Sen. John McCain said Tuesday he's "not too surprised" by a column in The Washington Post that showed the president only attended 44 percent of his national intelligence briefings through May.
"This was the same Sen. Obama who said the surge would not succeed, that it was doomed to fail," McCain told Fox News. "This was the same president who has pulled all of our troops out of Iraq without leaving a residual force, and the place is unraveling. Al Qaeda is making a comeback."
McCain went on to say, "so as far as the Middle East is concerned, this president's national security policy has been an abysmal failure."
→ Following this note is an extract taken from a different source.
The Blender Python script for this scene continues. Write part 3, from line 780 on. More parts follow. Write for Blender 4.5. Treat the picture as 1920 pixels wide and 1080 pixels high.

White House press secretary Jay Carney dismissed the report Tuesday as "hilarious," dismissing the criticism by
Post columnist Marc Thiessen as simply a difference in the way the Obama administration handled intelligence briefings.
"He gets it every day, okay?" Carney said. "The president of the United States gets the presidential daily briefing every day. There is a document that he reads every day when he is not — well, he always reads it every day because he’s a voracious consumer of all of his briefing materials. And when he is physically here, most days he has a meeting in his office, the Oval one, with participants in his national security team."
Asked if there was a distinction between the written briefing and sitting in on the daily meetings, Carney defended the president's record on national security.
"I believe if you compare our foreign policy record with the one that preceded this one, we’re comfortable with that comparison," Carney said. "And this president is very much steeped in the details of national security issues and the information that as president he received."